Copy out all the data, word for word.
##### MATERIAL
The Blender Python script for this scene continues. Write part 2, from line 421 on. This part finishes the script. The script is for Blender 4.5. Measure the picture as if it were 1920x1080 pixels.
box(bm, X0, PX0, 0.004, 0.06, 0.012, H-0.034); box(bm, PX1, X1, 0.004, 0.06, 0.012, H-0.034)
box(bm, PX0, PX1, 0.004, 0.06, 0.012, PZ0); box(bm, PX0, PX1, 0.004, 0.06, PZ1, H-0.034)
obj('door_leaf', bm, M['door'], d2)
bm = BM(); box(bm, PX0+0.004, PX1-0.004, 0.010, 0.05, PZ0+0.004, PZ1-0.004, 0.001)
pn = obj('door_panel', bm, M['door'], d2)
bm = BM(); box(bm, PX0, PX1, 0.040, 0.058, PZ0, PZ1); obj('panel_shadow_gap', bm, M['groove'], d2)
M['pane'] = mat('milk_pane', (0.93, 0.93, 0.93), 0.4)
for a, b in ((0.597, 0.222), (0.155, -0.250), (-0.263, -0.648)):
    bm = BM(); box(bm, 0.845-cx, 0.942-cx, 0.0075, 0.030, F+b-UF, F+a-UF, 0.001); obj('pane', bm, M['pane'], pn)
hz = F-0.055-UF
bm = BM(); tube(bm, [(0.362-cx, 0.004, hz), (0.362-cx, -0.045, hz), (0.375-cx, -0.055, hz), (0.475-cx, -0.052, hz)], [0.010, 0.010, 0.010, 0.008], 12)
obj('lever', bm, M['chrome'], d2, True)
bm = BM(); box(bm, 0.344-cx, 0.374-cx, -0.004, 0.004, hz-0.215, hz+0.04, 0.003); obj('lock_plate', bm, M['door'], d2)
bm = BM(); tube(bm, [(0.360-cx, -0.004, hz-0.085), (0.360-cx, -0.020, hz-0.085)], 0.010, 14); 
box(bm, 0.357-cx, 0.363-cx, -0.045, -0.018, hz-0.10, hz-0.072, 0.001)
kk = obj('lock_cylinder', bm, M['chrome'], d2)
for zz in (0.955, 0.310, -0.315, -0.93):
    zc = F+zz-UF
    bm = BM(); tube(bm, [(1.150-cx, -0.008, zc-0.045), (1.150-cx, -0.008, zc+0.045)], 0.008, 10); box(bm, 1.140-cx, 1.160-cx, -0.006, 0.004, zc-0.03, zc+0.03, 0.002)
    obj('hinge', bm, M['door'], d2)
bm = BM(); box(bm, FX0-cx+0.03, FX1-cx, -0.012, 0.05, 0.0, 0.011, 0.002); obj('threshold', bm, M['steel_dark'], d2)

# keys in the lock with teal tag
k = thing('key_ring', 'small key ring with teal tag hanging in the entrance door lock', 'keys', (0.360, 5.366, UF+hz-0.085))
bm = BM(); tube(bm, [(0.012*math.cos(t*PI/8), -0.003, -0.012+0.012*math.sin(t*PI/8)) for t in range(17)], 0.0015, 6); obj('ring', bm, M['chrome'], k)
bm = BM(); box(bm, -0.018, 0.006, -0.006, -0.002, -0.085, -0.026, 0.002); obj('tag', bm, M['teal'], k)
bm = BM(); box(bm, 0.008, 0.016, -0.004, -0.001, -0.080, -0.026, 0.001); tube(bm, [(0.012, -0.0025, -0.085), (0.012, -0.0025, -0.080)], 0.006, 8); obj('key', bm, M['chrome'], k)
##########
* [COMPLETE OUTPUT]
The Blender Python script for this scene continues. Write part 2, from line 421 on. This part finishes the script. The script is for Blender 4.5. Measure the picture as if it were 1920x1080 pixels.
box(bm, X0, PX0, 0.004, 0.06, 0.012, H-0.034); box(bm, PX1, X1, 0.004, 0.06, 0.012, H-0.034)
box(bm, PX0, PX1, 0.004, 0.06, 0.012, PZ0); box(bm, PX0, PX1, 0.004, 0.06, PZ1, H-0.034)
obj('door_leaf', bm, M['door'], d2)
bm = BM(); box(bm, PX0+0.004, PX1-0.004, 0.010, 0.05, PZ0+0.004, PZ1-0.004, 0.001)
pn = obj('door_panel', bm, M['door'], d2)
bm = BM(); box(bm, PX0, PX1, 0.040, 0.058, PZ0, PZ1); obj('panel_shadow_gap', bm, M['groove'], d2)
M['pane'] = mat('milk_pane', (0.93, 0.93, 0.93), 0.4)
for a, b in ((0.597, 0.222), (0.155, -0.250), (-0.263, -0.648)):
    bm = BM(); box(bm, 0.845-cx, 0.942-cx, 0.0075, 0.030, F+b-UF, F+a-UF, 0.001); obj('pane', bm, M['pane'], pn)
hz = F-0.055-UF
bm = BM(); tube(bm, [(0.362-cx, 0.004, hz), (0.362-cx, -0.045, hz), (0.375-cx, -0.055, hz), (0.475-cx, -0.052, hz)], [0.010, 0.010, 0.010, 0.008], 12)
obj('lever', bm, M['chrome'], d2, True)
bm = BM(); box(bm, 0.344-cx, 0.374-cx, -0.004, 0.004, hz-0.215, hz+0.04, 0.003); obj('lock_plate', bm, M['door'], d2)
bm = BM(); tube(bm, [(0.360-cx, -0.004, hz-0.085), (0.360-cx, -0.020, hz-0.085)], 0.010, 14); 
box(bm, 0.357-cx, 0.363-cx, -0.045, -0.018, hz-0.10, hz-0.072, 0.001)
kk = obj('lock_cylinder', bm, M['chrome'], d2)
for zz in (0.955, 0.310, -0.315, -0.93):
    zc = F+zz-UF
    bm = BM(); tube(bm, [(1.150-cx, -0.008, zc-0.045), (1.150-cx, -0.008, zc+0.045)], 0.008, 10); box(bm, 1.140-cx, 1.160-cx, -0.006, 0.004, zc-0.03, zc+0.03, 0.002)
    obj('hinge', bm, M['door'], d2)
bm = BM(); box(bm, FX0-cx+0.03, FX1-cx, -0.012, 0.05, 0.0, 0.011, 0.002); obj('threshold', bm, M['steel_dark'], d2)

# keys in the lock with teal tag
k = thing('key_ring', 'small key ring with teal tag hanging in the entrance door lock', 'keys', (0.360, 5.366, UF+hz-0.085))
bm = BM(); tube(bm, [(0.012*math.cos(t*PI/8), -0.003, -0.012+0.012*math.sin(t*PI/8)) for t in range(17)], 0.0015, 6); obj('ring', bm, M['chrome'], k)
bm = BM(); box(bm, -0.018, 0.006, -0.006, -0.002, -0.085, -0.026, 0.002); obj('tag', bm, M['teal'], k)
bm = BM(); box(bm, 0.008, 0.016, -0.004, -0.001, -0.080, -0.026, 0.001); tube(bm, [(0.012, -0.0025, -0.085), (0.012, -0.0025, -0.080)], 0.006, 8); obj('key', bm, M['chrome'], k)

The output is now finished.